┌─ INPUT DATA
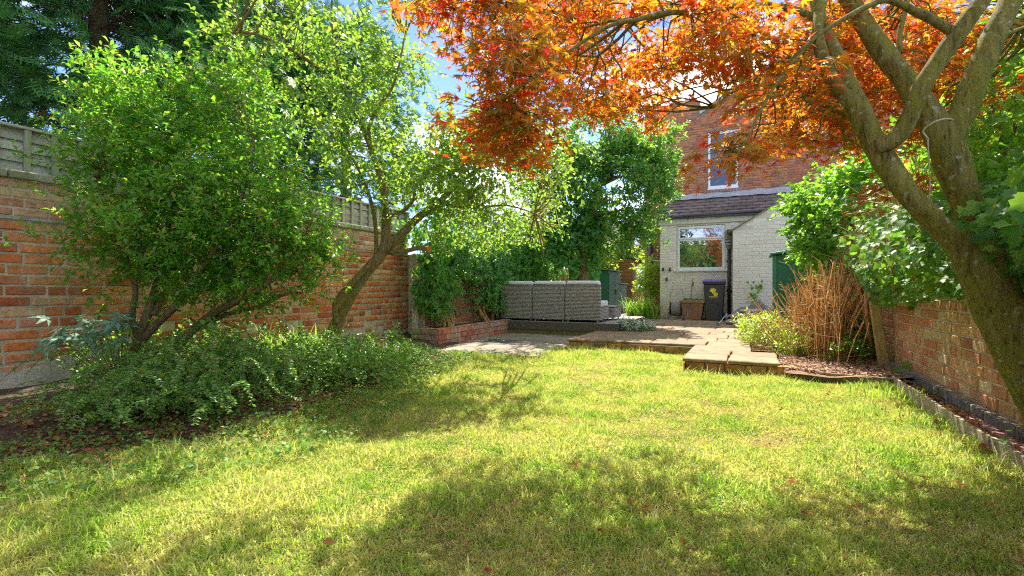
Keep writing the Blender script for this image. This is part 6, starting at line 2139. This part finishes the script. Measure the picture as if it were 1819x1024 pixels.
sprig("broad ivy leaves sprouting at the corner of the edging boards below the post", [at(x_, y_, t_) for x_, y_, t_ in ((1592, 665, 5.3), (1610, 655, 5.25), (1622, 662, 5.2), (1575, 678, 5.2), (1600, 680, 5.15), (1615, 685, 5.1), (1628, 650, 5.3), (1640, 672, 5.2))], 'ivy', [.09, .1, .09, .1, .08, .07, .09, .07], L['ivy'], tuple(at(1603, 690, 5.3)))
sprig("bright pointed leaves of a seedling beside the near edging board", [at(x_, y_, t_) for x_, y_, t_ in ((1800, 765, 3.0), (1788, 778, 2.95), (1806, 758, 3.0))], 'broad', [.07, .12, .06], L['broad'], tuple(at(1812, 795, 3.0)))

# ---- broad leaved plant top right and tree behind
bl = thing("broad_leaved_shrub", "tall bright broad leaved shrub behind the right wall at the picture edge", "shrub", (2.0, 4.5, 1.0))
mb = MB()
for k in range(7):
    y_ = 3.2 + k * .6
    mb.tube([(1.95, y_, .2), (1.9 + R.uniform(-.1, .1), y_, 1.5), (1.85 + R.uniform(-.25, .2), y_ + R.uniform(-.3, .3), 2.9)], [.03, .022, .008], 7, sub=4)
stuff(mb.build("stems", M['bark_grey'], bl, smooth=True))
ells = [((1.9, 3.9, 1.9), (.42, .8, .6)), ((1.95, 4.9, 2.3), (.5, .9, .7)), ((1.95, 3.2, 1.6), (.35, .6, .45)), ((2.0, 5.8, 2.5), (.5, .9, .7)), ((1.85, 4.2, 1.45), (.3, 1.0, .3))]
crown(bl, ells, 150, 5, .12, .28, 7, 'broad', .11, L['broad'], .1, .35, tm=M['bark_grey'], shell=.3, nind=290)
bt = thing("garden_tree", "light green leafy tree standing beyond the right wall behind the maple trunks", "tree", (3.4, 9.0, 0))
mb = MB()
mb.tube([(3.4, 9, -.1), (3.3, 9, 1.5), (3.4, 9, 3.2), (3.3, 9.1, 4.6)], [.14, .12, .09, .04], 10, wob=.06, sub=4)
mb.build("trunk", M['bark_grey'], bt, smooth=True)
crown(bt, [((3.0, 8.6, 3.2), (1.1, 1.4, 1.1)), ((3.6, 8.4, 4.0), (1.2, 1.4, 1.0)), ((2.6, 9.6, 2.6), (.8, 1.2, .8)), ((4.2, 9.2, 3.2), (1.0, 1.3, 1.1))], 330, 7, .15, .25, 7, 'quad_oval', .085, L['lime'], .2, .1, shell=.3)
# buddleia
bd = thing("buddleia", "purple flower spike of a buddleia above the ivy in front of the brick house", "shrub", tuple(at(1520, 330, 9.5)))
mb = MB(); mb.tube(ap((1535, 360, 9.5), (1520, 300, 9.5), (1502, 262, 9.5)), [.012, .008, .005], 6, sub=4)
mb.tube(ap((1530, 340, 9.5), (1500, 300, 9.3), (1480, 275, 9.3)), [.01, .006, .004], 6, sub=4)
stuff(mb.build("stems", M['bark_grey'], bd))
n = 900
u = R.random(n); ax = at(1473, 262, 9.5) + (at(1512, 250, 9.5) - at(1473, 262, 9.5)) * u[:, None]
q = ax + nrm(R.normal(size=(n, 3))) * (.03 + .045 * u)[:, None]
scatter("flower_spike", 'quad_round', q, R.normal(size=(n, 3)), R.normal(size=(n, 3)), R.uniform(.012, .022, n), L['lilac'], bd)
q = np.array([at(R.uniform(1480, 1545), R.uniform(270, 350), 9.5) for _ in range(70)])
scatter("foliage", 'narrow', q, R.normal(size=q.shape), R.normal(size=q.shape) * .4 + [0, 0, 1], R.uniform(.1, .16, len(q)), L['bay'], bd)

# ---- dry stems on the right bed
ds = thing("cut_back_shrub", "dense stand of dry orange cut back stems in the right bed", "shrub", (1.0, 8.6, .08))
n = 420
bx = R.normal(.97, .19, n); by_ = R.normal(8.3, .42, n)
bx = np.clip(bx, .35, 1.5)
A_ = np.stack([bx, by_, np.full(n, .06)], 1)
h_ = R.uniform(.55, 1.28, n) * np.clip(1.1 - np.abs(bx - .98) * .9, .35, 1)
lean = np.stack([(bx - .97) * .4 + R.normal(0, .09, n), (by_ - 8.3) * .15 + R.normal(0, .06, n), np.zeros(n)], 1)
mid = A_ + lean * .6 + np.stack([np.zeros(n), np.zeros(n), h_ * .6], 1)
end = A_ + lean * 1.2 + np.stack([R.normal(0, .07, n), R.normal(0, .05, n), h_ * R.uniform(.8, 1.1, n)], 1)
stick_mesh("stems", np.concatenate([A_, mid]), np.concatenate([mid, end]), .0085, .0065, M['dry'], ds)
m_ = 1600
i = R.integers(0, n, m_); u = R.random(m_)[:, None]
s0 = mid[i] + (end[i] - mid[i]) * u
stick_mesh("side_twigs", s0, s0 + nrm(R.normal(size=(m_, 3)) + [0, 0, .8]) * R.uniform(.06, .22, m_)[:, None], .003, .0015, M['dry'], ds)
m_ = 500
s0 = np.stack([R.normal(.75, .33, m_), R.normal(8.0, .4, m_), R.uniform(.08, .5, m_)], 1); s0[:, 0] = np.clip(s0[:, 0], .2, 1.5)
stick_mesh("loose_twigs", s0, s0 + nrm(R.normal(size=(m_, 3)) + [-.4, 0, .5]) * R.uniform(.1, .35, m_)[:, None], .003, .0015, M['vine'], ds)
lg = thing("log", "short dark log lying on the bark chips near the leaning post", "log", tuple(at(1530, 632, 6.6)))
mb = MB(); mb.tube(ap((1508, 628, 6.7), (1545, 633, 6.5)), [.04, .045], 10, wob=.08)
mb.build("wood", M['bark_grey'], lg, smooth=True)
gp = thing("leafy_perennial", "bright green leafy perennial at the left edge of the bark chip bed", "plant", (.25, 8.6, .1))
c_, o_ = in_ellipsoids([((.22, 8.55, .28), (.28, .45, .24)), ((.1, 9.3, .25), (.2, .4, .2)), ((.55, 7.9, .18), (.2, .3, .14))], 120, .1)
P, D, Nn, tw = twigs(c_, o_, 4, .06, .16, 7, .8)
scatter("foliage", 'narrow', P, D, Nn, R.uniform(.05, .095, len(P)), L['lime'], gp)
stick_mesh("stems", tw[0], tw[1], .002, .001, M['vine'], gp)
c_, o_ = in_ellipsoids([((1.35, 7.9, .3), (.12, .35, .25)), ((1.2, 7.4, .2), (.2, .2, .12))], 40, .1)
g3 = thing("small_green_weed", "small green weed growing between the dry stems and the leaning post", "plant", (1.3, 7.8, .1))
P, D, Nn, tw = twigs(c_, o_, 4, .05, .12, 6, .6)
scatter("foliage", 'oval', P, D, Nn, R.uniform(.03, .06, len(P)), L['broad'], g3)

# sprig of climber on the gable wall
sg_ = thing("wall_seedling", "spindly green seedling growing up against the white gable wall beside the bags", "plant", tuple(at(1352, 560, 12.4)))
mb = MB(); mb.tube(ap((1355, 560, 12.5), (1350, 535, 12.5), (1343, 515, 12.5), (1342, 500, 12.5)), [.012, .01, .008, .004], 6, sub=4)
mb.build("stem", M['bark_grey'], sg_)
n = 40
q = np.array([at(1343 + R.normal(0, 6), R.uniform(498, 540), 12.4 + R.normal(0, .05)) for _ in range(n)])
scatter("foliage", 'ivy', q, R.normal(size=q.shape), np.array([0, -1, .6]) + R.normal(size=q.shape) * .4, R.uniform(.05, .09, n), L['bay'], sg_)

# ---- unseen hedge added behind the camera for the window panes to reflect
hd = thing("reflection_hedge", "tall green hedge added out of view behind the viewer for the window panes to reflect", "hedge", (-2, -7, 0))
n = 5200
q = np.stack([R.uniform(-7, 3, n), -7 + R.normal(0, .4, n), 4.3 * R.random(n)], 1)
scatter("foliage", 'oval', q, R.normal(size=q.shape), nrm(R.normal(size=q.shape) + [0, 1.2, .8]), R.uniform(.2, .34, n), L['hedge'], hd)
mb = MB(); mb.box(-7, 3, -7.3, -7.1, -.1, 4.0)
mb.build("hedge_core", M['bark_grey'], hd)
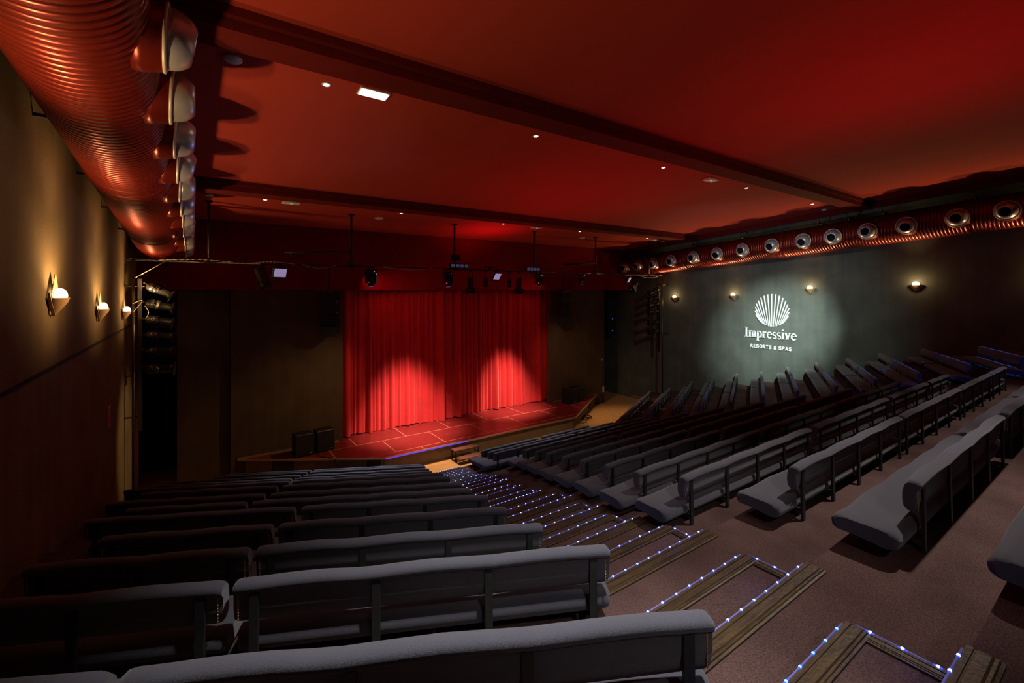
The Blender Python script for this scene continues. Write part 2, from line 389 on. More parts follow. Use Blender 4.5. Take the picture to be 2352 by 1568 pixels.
└─
WHAT IS NEEDED
Please return, exactly as written, the lines from the first line of the records above through the line containing "tuple(at(1812, 795, 3.0)))", both included, leaving out any pictures.

THE ANSWER
Keep writing the Blender script for this image. This is part 6, starting at line 2139. This part finishes the script. Measure the picture as if it were 1819x1024 pixels.
sprig("broad ivy leaves sprouting at the corner of the edging boards below the post", [at(x_, y_, t_) for x_, y_, t_ in ((1592, 665, 5.3), (1610, 655, 5.25), (1622, 662, 5.2), (1575, 678, 5.2), (1600, 680, 5.15), (1615, 685, 5.1), (1628, 650, 5.3), (1640, 672, 5.2))], 'ivy', [.09, .1, .09, .1, .08, .07, .09, .07], L['ivy'], tuple(at(1603, 690, 5.3)))
sprig("bright pointed leaves of a seedling beside the near edging board", [at(x_, y_, t_) for x_, y_, t_ in ((1800, 765, 3.0), (1788, 778, 2.95), (1806, 758, 3.0))], 'broad', [.07, .12, .06], L['broad'], tuple(at(1812, 795, 3.0)))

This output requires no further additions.